Pixar's 22 Rules of Storytelling: Rule #17: The Heart of the Story


Why must you tell THIS story? What’s the belief burning within you that your story feeds off of? That’s the heart of it. 
Focus is one of the most important elements in fiction. By focusing your story on certain characters, events, and ideas, you are choosing to not focus on other characters, other events. You’re saying “these specific elements matter most.” You’re cutting out all the people, events, years, and themes that don’t matter to your story. Without focus, readers would simply be taken on a rambling journey through tons of material that has no apparent relevance. Focusing your novel to discuss certain characters at a certain point in time dealing with specific experiences and held together by specific ideas (loss, grief, revenge, first love) allows the story to have meaning and impact. Focus gives clarity. It allows the reader to see what’s important and why.
Here’s the part I find fascinating: focus often helps the writer to see what’s important and why, and then shape the story to explore those ideas more deeply. Knowing the focus as you write can help you cut tangents, limit your themes to give the ones you have to have room to breathe, and challenge your characters with experiences that push them in meaningful ways.
So how do you know what the focus of your story should be? Rule 14 is the answer. When I start concepting a novel, there’s usually something that originally drew me to that idea. Something that grabbed me and wouldn’t let go. Something about the idea has emotional resonance with me. Maybe it’s the trauma of powerlessness, or the wearing effect of daily life on relationships. Maybe it’s the strength of innocence. Use that detail, that idea, to shape the whole story.

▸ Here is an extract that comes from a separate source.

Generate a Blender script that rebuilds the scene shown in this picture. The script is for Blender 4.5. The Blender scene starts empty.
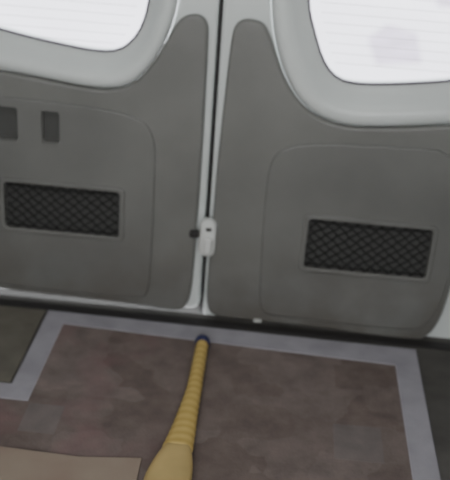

Finding out why that idea grips me so strongly helps me figure out what’s at the heart of the story. This is what makes it MY story. It’s what makes it different from how anyone else would write it. And it’s what keeps me writing when it gets difficult, when I’m busy and tired, and when I’m not sure if I can do it. That bit of an idea shapes the characters and events, keeps me going, and makes the story unique. It’s the heart of the story.